BREAKING NEWS

Friday 1 April 2011

East End Troubles

As a northerner, gay man and also as an academic I often feel an outsider on the inside. Too often, our media is London-centric and panders to internal liberal angst. The various stories concerning East London pride over the last few months were a reminder of this situation. It seems odd to me that (with possibly the exception of Manchester), the London-based LGBTQ media too often appears concerned with the ins and outs of stories that do not affect vast swathes of their readership. As such, I more or less ignored the East End pride stories as stories that don't directly affect me.

I'm sure I wasn't alone in this response, but I'm also sure that it was a mistake. Our media have been useless at translating a 'local' story into a national one and assumed that simply palcing it in a national outlet does that. It doesn't. Yet, as we see in a blog post by the controversial feminist writer, Julie Bindel, we should sit up and examine what's been going on in the East End of London.

In a nutshell, and as Bindel notes, Last autumn, stickers began to appear all over the East End proclaiming that the area is now a “Gay-Free Zone.” “And Fear Allah: Verily Allah is Severe in Punishment.” After that, it all gets complex, and you should go read the excellent summary by Julie Bindel here (then carry on reading...). You don't have to agree with Bindel on anything to find the commentary useful and interesting.

I'm quite sure the post will annoy some, but it needs to be read and debated. Our failure to do so, and opt instead for a conspiracy of silence, serves only to create an environment perfect for the incubation of ignorance and hatred. We must not allow that to happen.

Share this:

Unknown said...

This is what I've posted on the blog that you linked to, but I think it's worth people seeing here too.

I’ve been living in the East End now for almost 20 years, and I really don’t recognise the climate of homophobia that some people are depicting in their postings about these posters. Nor do some friends of mine who live in Bethnal Green.
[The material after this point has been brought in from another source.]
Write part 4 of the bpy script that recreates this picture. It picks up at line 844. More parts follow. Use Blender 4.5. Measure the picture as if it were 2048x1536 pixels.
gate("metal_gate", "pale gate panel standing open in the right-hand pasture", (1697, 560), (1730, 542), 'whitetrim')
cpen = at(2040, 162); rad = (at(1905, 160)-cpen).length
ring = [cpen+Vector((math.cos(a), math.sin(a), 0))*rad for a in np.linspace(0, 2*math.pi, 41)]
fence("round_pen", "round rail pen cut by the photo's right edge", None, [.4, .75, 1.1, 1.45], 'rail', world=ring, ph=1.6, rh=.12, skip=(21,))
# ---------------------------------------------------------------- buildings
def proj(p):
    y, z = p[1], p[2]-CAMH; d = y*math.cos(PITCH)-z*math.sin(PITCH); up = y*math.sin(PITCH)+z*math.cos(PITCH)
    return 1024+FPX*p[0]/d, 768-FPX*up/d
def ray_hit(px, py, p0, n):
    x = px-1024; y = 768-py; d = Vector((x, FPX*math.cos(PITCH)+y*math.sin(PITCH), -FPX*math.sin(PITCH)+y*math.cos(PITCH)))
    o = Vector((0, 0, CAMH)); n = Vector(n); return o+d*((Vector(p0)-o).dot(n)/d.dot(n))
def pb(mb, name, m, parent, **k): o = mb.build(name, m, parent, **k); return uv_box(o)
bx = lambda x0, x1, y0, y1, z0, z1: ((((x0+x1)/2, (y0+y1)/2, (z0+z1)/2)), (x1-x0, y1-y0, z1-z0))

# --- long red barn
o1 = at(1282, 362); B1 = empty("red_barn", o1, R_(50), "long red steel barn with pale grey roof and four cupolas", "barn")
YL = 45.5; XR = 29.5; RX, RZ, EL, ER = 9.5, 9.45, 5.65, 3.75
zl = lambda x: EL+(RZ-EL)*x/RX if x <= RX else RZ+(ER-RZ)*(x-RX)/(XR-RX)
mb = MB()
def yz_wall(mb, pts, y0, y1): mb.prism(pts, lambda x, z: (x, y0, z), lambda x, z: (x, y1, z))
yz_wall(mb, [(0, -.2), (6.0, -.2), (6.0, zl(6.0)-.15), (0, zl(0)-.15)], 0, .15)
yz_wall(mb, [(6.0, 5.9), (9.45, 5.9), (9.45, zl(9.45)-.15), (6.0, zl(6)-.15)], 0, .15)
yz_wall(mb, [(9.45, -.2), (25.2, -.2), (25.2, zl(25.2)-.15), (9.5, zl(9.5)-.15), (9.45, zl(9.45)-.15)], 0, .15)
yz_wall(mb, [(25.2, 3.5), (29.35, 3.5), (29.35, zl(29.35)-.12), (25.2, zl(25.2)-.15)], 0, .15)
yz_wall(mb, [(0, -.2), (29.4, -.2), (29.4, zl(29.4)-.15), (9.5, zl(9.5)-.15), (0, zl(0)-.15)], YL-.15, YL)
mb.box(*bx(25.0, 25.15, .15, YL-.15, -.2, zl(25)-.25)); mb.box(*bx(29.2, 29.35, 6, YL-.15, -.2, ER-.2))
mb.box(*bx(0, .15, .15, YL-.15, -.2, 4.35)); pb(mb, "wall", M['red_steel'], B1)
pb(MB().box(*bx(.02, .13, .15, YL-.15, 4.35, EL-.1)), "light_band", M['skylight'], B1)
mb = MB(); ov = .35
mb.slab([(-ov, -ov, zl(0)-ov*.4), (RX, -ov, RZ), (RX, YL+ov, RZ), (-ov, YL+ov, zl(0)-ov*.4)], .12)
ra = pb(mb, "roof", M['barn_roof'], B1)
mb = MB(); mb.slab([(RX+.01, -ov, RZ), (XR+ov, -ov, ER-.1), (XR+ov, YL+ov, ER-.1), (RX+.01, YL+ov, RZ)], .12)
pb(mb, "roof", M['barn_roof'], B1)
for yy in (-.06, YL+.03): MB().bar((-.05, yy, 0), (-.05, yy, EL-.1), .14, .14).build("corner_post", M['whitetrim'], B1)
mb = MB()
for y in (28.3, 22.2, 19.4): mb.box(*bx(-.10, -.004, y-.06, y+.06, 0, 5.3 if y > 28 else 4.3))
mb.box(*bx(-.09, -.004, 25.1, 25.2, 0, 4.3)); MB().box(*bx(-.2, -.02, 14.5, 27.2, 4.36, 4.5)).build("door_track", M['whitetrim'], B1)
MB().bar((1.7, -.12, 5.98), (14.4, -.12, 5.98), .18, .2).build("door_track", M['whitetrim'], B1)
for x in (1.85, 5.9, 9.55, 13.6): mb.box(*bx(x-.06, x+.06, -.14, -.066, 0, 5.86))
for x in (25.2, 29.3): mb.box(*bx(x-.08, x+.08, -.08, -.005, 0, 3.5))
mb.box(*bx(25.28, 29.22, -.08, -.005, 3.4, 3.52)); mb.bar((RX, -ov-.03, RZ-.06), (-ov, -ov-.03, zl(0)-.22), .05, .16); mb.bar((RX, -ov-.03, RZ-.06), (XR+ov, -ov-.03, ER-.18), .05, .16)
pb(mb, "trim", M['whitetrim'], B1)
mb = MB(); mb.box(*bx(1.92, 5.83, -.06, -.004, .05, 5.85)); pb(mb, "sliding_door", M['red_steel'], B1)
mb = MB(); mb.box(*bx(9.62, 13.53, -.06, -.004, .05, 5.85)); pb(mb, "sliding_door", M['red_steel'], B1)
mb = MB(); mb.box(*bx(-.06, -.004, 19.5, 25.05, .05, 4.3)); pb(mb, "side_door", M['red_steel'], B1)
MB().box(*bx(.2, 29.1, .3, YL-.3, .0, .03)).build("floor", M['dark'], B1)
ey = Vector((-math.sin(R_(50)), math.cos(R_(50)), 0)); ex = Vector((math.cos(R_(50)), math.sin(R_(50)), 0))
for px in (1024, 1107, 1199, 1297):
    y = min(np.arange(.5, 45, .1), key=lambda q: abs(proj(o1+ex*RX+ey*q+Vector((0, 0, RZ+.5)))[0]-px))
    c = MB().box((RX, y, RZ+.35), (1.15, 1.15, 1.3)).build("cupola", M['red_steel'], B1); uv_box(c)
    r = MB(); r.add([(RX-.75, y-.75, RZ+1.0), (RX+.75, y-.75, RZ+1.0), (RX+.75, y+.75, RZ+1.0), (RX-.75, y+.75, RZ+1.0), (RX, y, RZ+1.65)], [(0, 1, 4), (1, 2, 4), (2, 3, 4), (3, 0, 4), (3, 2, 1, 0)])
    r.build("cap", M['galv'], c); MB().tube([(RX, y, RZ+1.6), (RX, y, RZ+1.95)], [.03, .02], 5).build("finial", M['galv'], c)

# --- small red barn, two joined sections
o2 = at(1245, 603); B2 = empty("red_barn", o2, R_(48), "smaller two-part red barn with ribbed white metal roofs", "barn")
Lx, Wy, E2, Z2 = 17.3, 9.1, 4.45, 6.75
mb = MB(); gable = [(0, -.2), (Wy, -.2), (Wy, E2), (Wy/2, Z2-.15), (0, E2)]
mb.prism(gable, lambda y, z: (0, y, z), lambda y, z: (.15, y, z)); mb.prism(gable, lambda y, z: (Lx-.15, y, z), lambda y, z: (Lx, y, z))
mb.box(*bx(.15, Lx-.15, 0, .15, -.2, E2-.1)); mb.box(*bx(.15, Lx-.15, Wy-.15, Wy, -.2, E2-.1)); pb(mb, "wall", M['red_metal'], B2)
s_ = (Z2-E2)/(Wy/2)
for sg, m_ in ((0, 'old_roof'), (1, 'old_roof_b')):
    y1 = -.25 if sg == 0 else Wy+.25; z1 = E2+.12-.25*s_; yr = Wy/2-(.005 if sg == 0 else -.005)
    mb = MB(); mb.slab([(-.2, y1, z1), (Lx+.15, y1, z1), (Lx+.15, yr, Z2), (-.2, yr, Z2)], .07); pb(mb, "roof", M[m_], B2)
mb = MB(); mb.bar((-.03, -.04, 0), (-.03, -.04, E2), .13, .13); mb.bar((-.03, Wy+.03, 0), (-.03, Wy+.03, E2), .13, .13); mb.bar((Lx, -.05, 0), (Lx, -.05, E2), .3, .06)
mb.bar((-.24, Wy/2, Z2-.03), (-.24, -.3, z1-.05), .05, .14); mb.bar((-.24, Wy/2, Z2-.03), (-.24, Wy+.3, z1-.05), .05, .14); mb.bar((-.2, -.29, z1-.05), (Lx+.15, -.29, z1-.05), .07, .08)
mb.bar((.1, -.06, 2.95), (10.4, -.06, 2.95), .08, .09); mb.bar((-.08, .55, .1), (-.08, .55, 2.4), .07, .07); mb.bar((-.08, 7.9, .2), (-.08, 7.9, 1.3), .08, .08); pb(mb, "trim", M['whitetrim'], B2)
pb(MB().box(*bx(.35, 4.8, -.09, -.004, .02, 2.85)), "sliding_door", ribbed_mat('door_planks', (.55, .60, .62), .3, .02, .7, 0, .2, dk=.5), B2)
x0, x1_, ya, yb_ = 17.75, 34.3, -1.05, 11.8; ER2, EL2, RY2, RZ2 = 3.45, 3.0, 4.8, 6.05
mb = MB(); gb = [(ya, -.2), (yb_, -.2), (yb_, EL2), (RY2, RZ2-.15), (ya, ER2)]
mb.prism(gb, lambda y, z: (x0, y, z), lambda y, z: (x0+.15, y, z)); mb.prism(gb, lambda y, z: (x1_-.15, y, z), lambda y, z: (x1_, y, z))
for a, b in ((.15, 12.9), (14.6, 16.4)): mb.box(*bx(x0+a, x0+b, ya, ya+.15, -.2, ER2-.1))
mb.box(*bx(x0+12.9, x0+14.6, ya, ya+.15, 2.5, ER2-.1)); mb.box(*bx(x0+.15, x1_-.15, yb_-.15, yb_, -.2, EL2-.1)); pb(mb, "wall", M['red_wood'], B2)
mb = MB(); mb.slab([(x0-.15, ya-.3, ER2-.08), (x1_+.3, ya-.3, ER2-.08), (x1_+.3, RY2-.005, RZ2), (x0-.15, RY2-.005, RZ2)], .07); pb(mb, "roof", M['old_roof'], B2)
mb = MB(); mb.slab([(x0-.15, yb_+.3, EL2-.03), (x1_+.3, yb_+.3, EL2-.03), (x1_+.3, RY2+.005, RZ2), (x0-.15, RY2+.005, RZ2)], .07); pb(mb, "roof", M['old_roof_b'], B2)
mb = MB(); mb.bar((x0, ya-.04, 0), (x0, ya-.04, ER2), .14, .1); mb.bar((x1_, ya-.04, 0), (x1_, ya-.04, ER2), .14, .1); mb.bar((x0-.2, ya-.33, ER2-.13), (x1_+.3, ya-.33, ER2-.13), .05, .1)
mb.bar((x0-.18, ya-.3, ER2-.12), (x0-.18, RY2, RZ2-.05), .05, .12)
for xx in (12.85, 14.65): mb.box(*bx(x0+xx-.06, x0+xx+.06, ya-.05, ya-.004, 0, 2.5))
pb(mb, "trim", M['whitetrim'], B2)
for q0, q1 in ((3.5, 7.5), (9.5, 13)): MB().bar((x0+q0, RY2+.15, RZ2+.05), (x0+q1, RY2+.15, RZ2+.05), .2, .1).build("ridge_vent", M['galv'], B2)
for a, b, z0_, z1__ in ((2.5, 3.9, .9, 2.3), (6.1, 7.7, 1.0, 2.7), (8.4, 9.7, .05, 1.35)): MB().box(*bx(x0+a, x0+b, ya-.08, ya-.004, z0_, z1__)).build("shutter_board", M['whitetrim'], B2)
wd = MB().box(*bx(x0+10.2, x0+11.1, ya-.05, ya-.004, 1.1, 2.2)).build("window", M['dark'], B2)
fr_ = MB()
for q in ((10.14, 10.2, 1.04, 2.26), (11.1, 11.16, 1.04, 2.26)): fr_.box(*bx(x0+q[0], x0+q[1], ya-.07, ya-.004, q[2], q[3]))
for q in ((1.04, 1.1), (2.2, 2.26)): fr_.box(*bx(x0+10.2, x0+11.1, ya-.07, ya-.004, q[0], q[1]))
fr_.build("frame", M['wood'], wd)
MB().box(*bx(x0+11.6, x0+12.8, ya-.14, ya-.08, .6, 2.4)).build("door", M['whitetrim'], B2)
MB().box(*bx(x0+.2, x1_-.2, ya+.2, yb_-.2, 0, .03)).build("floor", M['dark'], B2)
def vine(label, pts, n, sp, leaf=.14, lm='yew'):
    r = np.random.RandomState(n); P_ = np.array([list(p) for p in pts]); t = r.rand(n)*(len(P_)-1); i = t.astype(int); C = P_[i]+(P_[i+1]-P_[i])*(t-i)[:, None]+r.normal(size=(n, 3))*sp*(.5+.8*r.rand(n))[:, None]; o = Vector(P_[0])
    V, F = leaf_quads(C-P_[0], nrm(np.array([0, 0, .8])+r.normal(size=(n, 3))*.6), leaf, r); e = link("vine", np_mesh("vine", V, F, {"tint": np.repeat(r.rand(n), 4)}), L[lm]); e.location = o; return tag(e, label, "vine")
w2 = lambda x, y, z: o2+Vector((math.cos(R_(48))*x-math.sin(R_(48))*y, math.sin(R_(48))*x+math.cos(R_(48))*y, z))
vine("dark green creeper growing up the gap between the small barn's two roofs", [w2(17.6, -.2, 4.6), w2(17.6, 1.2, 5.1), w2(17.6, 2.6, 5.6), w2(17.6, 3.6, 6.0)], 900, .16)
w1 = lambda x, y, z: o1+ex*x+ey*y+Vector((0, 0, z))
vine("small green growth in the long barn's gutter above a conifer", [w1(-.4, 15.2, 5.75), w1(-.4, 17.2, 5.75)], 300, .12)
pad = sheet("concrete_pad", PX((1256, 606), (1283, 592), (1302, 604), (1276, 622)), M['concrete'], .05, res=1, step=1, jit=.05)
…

Certainly the impression given by some writers on the topic, that gay people are fleeing the east end, seems a little fanciful; a few people may have left, but I doubt it’s happened in significant enough numbers to make a difference to the statistics.

Of course there’s homophobia; there’s a fair bit of it about, and from much more than just one community. When I stand at the bus stop in my leather gear on the way to a gay club in Mile End, the worst looks I get don’t seem to be from people who look like they’re anything to do with the mosque on the corner. But I’ve not heard any verbal abuse for the best part of a decade.

The borough with the largest increase in homophobic crime according to the Met is Islington – noticeably rather less islamic than Tower Hamlets. Why’s that? Does anyone know? Or have a theory? Or even care, if they can’t simply portray it as one community vs another? But we should be asking these questions.

We should ask too why people trot out a survey that says no muslims approve of gay sex when it’s clear that anything that comes up with a “0%” answer is obviously flawed. It’s like saying that because you ask around your office and no one’s a christian, there are zero christians in the UK. There are gay muslims; unless you’re going to deny that there are, or insist that they don’t even approve of themselves, that zero figure is obviously not one that you can extrapolate to a whole population with any degree of certainty.

The right number might be “small” but when dealing with sensitive issues like community relations, it’s not helpful to say “no one in this community accepts us” when you know that the only reason you have a figure of zero is a statistical quirk.

What disturbs me very much about all this is the climate of division that some people seem to be going out of their way to foster in the area now; we won’t beat homophobia – wherever it comes from – by resorting to paranoid conspiracy theories.

When the Chariots sauna had a fire recently, the tone of the comments on one gay news site was shocking, with people saying it was probably arson by the muslim community, and if it was, those who’d caused the pride march to be cancelled would have given the green light to such attacks.

Is that sort of finger pointing and name calling really going to solve anything?

There are plenty of problems with homophobia, but they’re not just from one community; it wasn’t a muslim who kicked someone to death in Trafalgar Square, was it?

We need to be grown up, to stop immediately pointing fingers when bad things happen, to stop believing in conspiracy theories, and above all to talk to each other.